Looking in the mirror is my cue to practice being myself and cherishing all parts of myself. When I see someone excel at something, I am reminded that I am called to fulfill my destiny. Whenever I start to sabotage myself with self-depreciation, I vow to lift up my spirit. Each of us is certainly a work-in-progress.

All of the world’s religions refer to the civil war that rages inside us when self-absorption meets self-regard and selfishness clashes with selflessness. Our life requires that we think enough of ourselves to believe we can serve others without putting ourselves above them. It’s sometimes a tricky balance to maintain.

Begin with what is right in front of you. Have both pride and humility. Be assertive and yielding. You are much more and much less than you probably think you are. Relax. This is good.

We can be our own worst enemies. We commit acts of sabotage by doubting our own competence. Because we lack self-esteem, we close off avenues that could lead to personal growth. Due to feelings of inferiority, we put ourselves down; because of grandiosity, we put others down. Aiming for perfection is part of the healthy practice of being you, which banishes woe-is-me and I-am-the-master-of-the-universe mood swings.

The ideal is to live with both our strengths and our weaknesses. The practice of being you is the prescription to help you find and express your authentic self.

The practice of being you is not a smooth road paved with gold but a bumpy one that requires patience and persistence. Strictly Ballroom is a zany and inspiring Australian film about two darling ballroom dancers who break new ground by expressing their authentic selves. Scott Hastings has been preparing for the Australian Ballroom Dance Federation Championships since he was six. His manipulative mother and the local dance hall academy are shocked when he chooses Fran, an awkward and inexperienced dancer, to be his new partner. But she is a soul mate who shares Scott’s eagerness to try new steps. This movie says: Don’t let fear shut you down. Take a chance and be yourself.
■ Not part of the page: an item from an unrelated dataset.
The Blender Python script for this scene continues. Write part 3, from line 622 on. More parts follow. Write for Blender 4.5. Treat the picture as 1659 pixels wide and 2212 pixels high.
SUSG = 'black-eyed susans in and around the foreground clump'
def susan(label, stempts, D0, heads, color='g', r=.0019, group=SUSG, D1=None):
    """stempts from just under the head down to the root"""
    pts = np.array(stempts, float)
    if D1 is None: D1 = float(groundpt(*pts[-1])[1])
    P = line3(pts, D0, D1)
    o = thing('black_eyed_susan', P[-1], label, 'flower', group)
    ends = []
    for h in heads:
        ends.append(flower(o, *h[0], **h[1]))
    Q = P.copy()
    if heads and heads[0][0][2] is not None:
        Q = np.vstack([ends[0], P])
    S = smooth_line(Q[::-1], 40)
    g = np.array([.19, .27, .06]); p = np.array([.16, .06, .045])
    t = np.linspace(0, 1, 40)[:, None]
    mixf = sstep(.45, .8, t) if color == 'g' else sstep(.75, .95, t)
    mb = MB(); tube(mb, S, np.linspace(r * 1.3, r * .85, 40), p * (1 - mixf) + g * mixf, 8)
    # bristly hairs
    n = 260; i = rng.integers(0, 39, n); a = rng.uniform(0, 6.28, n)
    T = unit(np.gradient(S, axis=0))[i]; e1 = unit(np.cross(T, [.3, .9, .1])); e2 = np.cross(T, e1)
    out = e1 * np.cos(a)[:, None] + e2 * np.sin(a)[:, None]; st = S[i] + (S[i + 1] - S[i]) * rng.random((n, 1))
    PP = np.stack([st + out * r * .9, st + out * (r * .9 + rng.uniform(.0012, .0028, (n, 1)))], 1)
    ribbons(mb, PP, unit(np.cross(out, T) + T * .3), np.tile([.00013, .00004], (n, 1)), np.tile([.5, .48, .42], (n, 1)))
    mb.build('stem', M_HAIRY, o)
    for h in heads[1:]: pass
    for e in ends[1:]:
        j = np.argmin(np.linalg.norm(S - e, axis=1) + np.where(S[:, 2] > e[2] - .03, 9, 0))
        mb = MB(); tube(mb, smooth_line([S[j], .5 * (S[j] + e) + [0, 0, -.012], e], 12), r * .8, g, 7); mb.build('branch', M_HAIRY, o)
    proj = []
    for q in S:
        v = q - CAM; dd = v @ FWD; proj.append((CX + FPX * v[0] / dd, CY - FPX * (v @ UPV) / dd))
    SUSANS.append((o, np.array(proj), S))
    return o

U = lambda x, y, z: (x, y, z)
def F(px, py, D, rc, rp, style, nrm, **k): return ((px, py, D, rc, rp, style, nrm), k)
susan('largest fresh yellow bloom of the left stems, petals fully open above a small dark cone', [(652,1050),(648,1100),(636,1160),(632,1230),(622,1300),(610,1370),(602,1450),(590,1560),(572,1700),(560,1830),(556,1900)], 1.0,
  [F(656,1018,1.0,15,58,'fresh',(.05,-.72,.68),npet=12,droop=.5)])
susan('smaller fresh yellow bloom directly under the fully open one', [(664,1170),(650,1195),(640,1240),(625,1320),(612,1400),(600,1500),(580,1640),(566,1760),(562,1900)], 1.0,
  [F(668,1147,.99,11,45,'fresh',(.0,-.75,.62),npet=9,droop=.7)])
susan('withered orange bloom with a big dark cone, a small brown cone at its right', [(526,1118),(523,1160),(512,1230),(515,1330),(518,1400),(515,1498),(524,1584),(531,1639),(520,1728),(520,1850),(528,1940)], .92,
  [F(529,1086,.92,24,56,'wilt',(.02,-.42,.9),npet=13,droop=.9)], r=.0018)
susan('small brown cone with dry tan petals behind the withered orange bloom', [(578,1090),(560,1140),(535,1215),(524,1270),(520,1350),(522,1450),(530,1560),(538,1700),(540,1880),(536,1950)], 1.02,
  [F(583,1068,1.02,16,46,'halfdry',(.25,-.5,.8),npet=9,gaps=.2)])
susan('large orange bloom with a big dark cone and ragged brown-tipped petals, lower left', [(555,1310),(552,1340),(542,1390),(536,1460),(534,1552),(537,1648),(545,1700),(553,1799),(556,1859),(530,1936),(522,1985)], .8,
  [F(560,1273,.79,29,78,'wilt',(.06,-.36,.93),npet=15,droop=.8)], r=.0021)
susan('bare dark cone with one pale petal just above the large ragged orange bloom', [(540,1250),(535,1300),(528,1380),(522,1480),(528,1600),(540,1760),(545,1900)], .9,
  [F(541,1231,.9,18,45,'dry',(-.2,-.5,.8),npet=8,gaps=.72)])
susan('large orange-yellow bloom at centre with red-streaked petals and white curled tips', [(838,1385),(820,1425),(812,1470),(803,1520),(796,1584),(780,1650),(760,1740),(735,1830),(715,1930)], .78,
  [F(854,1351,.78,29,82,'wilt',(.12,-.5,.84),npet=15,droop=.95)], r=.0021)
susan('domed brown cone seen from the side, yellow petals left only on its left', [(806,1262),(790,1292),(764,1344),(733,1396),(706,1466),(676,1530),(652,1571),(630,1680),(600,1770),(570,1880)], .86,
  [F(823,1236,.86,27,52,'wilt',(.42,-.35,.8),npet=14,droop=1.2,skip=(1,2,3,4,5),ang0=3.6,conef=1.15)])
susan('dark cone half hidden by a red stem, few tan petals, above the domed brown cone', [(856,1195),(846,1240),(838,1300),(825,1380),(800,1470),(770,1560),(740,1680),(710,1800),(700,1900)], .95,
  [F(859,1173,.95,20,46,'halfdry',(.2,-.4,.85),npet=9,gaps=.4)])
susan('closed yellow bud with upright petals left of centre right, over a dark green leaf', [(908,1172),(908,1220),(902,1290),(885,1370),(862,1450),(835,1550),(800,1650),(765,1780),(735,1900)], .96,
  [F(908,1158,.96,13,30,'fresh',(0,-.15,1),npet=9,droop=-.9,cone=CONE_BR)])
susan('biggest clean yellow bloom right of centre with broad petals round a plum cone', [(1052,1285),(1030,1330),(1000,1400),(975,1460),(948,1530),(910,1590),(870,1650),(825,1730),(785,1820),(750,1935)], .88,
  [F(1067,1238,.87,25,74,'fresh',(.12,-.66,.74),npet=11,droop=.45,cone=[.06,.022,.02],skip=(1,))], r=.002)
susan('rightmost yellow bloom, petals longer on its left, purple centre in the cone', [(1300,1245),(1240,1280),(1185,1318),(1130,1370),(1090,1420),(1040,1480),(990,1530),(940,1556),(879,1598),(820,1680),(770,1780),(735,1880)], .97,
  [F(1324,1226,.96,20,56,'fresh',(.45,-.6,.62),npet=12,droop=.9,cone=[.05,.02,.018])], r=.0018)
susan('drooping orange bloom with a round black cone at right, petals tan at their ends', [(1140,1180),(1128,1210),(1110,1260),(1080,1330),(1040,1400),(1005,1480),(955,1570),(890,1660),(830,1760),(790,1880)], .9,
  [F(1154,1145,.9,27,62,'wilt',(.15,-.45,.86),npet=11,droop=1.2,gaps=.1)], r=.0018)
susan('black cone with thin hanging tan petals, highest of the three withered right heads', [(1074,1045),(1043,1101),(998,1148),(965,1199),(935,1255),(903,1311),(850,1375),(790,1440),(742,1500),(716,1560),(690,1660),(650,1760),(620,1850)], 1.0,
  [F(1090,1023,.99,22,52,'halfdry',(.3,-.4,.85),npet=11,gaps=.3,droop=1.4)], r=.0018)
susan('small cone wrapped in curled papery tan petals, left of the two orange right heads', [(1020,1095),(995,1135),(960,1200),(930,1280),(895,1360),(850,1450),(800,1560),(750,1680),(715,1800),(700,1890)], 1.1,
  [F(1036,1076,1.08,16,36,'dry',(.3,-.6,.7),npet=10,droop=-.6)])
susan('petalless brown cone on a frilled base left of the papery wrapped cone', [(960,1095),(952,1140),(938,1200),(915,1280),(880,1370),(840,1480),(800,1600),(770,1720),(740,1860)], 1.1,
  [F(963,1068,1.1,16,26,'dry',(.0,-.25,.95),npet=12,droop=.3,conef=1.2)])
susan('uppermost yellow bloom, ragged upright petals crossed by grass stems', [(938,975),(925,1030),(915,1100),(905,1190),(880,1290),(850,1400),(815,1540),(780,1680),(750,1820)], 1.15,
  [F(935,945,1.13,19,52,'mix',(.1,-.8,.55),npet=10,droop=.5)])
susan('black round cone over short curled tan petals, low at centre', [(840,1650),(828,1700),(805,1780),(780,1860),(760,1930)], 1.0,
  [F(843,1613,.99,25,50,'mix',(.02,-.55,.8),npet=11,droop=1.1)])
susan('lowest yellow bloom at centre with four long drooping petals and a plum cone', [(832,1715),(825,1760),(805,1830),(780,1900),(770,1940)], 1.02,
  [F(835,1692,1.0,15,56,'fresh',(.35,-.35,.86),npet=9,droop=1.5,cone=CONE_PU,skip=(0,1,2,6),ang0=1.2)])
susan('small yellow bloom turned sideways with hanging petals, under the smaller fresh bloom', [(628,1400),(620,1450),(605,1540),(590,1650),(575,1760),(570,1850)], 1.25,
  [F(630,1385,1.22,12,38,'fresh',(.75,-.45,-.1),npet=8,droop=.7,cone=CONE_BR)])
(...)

One way to practice being you is by celebrating birthdays. Several years ago, a good friend who taught for many years with the National Center for Family Literacy gave me the beautiful picture book, “On the Day you Were Born” by Debra Frasier for my birthday. This affirming book sets the coming of an infant into the world in the context of the responses from migrating animals, the flaming sun and the glowing moon, the spinning earth and the glittering stars, the rising tide and the falling rain, the growing trees and the rushing air, and a circle of singing people. The earth community provides us with a divine milieu where we can flourish all the days of our lives.

Singer and songwriter Harry Chapin fulfilled his special destiny as a troubadour. He had an uncanny ability to make the human situation touching and meaningful through his folk-tinged story ballads. Many of his best song-poems convey people’s deep desire to find their own place in the world and to grow in love. "Harry Chapin: The Gold Medal Collection" gathers together some of his most heart-affecting work, such as “Taxi,” “Cat’s in the Cradle,” “Mr. Tanner,” “Better Place to Be,” “She Sings Songs without Words” and “Circle.”

The spiritual practice of being you demands that we cherish what is distinctive about ourselves. To do so we must heed our calling. Trappist monk Thomas Merton said it so well: “It is a glorious destiny to be a member of the human race. . . Now I realize what we all are. And if only everybody could realize this! But it cannot be explained. There is no way of telling people that they are all walking around shining like the sun.”